In the retailer’s annual report, president and CEO Doug McMillon addressed employee issues. “We’re investing in higher wages and increased training and development for our U.S. associates. We’ll also equip them with information and technology to facilitate greater customer service,” he wrote.

Rosenblum said, while Walmart has suffered from “tone deaf” leadership in the past, she notes some improvement under McMillon, who took on his current role in February 2014.

Claudia Mobley, founding director of the Center for Retailing Excellence at the Sam M. Walton College of Business at the University of Arkansas, believes McMillon, a Walton College alum, is steering the company in the right direction.

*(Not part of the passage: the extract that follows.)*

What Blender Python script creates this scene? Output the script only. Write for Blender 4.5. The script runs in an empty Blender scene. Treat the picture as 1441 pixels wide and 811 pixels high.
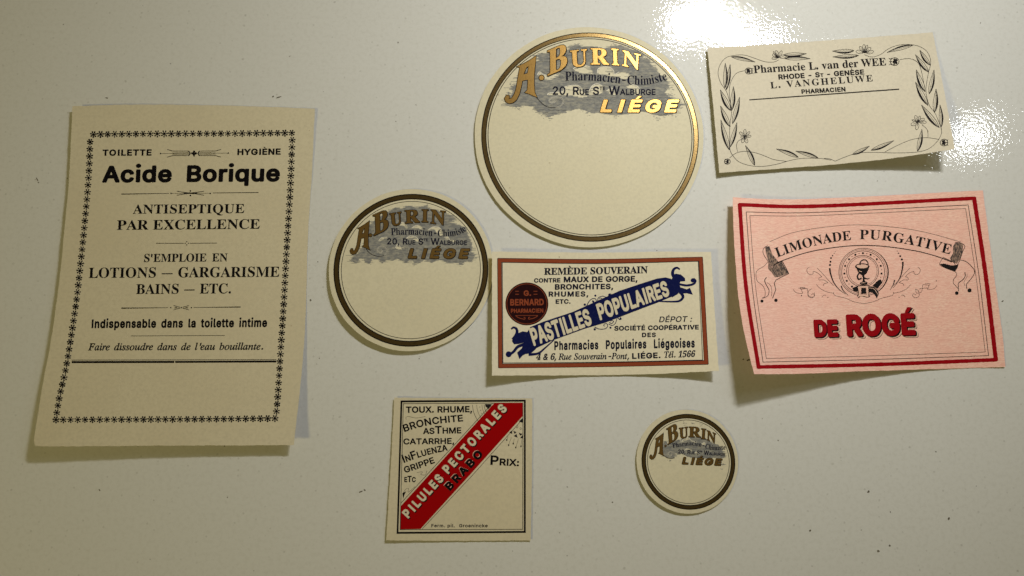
import bpy, math, random
from mathutils import Vector
from mathutils.geometry import tessellate_polygon

random.seed(11)
SC = bpy.context.scene
COL = SC.collection

# ------------------------------------------------------------------ camera
PW, PH = 1441.0, 811.0            # size of the photograph
FPX = 1050.0                      # focal length in its pixels
CAM_H = 0.28                      # the phone is held 28 cm over the table
TILT = math.radians(8.0)
cam = bpy.data.cameras.new('camera')
cam.sensor_width = 36.0
cam.lens = 36.0 * FPX / PW
cam.clip_start = 0.01
cam.clip_end = 50.0
camo = bpy.data.objects.new('camera', cam)
COL.objects.link(camo)
camo.location = (0, 0, CAM_H)
camo.rotation_euler = (TILT, 0, 0)
SC.camera = camo
CT, ST = math.cos(TILT), math.sin(TILT)


def on_plane(px, py, z=0.0):
    """point at height z over the table that the photo shows at (px, py)"""
    dx = (px - PW / 2) / FPX
    dy = -(py - PH / 2) / FPX
    ry = dy * CT + ST
    rz = dy * ST - CT
    t = (z - CAM_H) / rz
    return Vector((dx * t, ry * t, z))


def to_photo(p):
    x, y, z = p[0], p[1], p[2] - CAM_H
    cy = y * CT + z * ST
    cz = -y * ST + z * CT
    return (PW / 2 + FPX * x / -cz, PH / 2 - FPX * cy / -cz)


# ------------------------------------------------------------------ world, lamps, exposure
world = bpy.data.worlds.new('World')
SC.world = world
world.use_nodes = True
bgn = world.node_tree.nodes['Background']
bgn.inputs[0].default_value = (1.0, 0.87, 0.42, 1)
bgn.inputs[1].default_value = 0.040

LAMP_H = 0.35


def disc_lamp(name, loc, aim, size, power, colour, spread=180):
    l = bpy.data.lights.new(name, 'AREA')
    l.shape = 'DISK'
    l.size = size
    l.energy = power
    l.color = colour
    l.spread = math.radians(spread)
    o = bpy.data.objects.new(name, l)
    COL.objects.link(o)
    o.location = loc
    o.rotation_euler = (Vector(aim) - Vector(loc)).to_track_quat('-Z', 'Y').to_euler()
    return o


# a low row of cool white spots over the far right of the table; the glare shows their mirror images
KEY = 0.123
for (gx, gy, pw, sz) in ((962, 32, 1.0, .026), (994, 22, 1.0, .024), (1032, 54, 1.1, .028), (1080, 64, .30, .024),
                         (1160, 105, .10, .036), (1240, 140, .08, .036), (1366, 192, .16, .030)):
    p = on_plane(gx, gy)
    k = 1 + LAMP_H / CAM_H
    disc_lamp('lamp_spot', (p.x * k, p.y * k, LAMP_H), (0.05, 0.10, 0), sz, KEY * pw, (1.0, 0.985, 0.93) if gx < 1050 else (0.93, 0.97, 1.0), 96)
# a weaker warm lamp on the other side, low on the left
disc_lamp('warm_lamp', (-1.10, -0.56, 1.0), (0, 0.05, 0), 0.24, 5.9, (1.0, 0.83, 0.34))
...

“Doug [McMillon] is really focused on getting back to basics,” she said. “Through his leadership, Walmart is focused on getting back to what brought them to the dance, and sometimes that means educating his own [employees].”

Mobley points to a fundamental principles of Walmart, offering “the right products at the right price.” She disagrees with an assertion from analysts like Mushkin that Walmart has lost its competitive advantage of price. To her, the company’s Savings Catcher app, which pays customers the difference if it finds a lower advertised price for an item they purchased at Walmart, proves the retailer’s price competitiveness.

Mobley also said that “Walmart knows it was a little late to the game,” on the technology front, but she believes the company sees that piece of its business as integral in its effort to attract young customers.

“Like any field, you are constantly working and trying to keep up. They’re willing to try different things. They’re not sitting on their butts,” she said.

In May, Walmart.com announced an unlimited shipping service that will compete with Amazon Prime.

And Feldman said Walmart will likely continue to make moves that show it is listening to its customers and the community.

“Walmart, sometimes as a bellwether, gets a bad rap,” Feldman said. “They do a lot of really good things for their employees, for the environment, and for the community. With a company that size there are always examples you can pick up, but they are good corporate citizens. It’s too bad they get beat up in the press.”